Nitronic 50 & 60 is pretty nasty stuff to machine. We use a ton of it literally. 316 machines like butter compared to this stuff. I'm not at work, so I don't have the numbers (home with a broken ankle). I'm guessing 80-120 SFM with carbide with a fast feed. This stuff will work harden if you look at it wrong. We have never been able to get real good finishes, so we grind anything that requires 32 or better.

If you have a short work piece, you don't have to worry about wharpage. Nitronic is strain hardened and will wharp all over the place if you take heavy cuts.

Good Luck!
JR
 
Wow, I'm getting different information from Kennametal. Just got off the phone with applications and they suggested 550 SFM .016 - .018 IPR for rought turning and KC9925 for grade. What equipment are you turning with? What size workpiece? RJT
 
Geez, I don't remember Nitronic 60 being so difficult to machine when I turned it about 9 months ago. In fact I remember telling my customer to bring more because it was "pretty nice to machine".

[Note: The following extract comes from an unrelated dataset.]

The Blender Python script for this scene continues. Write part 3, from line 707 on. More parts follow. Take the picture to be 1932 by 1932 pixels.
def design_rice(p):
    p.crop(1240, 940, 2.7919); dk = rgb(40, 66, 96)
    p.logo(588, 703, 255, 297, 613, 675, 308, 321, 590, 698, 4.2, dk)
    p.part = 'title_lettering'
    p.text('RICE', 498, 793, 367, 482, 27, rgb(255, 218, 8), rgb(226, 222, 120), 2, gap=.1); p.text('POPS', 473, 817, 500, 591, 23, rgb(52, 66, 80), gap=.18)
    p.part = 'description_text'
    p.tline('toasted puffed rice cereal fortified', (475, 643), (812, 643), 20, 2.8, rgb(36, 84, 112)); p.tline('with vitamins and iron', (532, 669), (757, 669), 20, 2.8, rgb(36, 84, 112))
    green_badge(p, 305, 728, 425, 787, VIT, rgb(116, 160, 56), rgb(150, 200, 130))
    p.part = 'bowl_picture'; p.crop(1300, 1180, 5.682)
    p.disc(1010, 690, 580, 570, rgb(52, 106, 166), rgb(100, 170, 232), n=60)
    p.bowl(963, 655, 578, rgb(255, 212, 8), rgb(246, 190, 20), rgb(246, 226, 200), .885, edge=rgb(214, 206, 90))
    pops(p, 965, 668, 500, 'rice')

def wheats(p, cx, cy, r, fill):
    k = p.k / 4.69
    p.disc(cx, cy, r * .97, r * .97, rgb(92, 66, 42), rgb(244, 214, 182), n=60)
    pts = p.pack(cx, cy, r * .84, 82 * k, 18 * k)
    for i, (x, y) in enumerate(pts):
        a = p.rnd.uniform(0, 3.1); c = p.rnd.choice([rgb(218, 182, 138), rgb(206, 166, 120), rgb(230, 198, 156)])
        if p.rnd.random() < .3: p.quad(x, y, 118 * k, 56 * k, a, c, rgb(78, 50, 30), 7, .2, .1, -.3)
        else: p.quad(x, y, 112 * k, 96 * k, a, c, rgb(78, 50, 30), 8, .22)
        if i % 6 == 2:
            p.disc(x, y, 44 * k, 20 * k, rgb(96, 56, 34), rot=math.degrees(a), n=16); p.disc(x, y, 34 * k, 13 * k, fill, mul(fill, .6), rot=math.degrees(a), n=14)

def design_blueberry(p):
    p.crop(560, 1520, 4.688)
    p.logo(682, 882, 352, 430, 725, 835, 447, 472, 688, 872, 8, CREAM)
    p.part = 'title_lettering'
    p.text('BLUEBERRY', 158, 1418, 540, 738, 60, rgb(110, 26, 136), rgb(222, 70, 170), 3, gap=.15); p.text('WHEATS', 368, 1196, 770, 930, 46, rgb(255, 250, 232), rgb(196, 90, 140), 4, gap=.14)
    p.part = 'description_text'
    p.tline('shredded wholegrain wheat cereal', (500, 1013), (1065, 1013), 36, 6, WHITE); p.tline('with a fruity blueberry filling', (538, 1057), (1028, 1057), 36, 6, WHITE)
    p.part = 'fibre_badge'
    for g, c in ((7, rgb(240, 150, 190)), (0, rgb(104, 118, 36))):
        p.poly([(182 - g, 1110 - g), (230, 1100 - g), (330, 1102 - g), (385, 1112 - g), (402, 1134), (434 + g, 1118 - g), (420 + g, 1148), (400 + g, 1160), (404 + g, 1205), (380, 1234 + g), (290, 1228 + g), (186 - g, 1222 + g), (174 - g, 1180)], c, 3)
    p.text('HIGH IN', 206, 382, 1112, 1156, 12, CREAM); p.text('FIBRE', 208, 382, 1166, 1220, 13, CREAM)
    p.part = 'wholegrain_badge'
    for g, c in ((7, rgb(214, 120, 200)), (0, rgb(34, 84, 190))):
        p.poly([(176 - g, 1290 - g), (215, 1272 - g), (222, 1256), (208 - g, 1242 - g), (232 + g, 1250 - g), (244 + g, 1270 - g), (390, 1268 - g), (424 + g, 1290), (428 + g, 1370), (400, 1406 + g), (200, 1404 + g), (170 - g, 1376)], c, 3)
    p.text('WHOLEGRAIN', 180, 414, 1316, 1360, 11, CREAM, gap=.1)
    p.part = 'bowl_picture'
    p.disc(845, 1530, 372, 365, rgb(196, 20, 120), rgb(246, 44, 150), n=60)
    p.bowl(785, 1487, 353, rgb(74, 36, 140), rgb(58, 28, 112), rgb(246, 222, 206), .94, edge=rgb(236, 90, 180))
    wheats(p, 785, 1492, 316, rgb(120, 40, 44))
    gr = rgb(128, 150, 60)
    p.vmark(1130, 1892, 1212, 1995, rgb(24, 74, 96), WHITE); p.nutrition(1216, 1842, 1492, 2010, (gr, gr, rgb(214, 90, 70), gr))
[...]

A quick look at the program I ran shows that I roughed at 200 SFM @ .009" IPR, and finished at 300 SFM @ .002" IPR.
 
I turned a couple of shafts out of it on an old Monarch and it cut like butter....It's tough to drill, but with carbide tooling, it's not bad. The HSS grooving tool worked fine, too. Took a nice finish, too.

Andy Pullen
 
my experience

I mistakenly accepted a Nitronic 60 gear job, cutting teeth only. Was unable to cut with TiN coated M4. Used advised surface footage and ruined a cutter in less than a minute.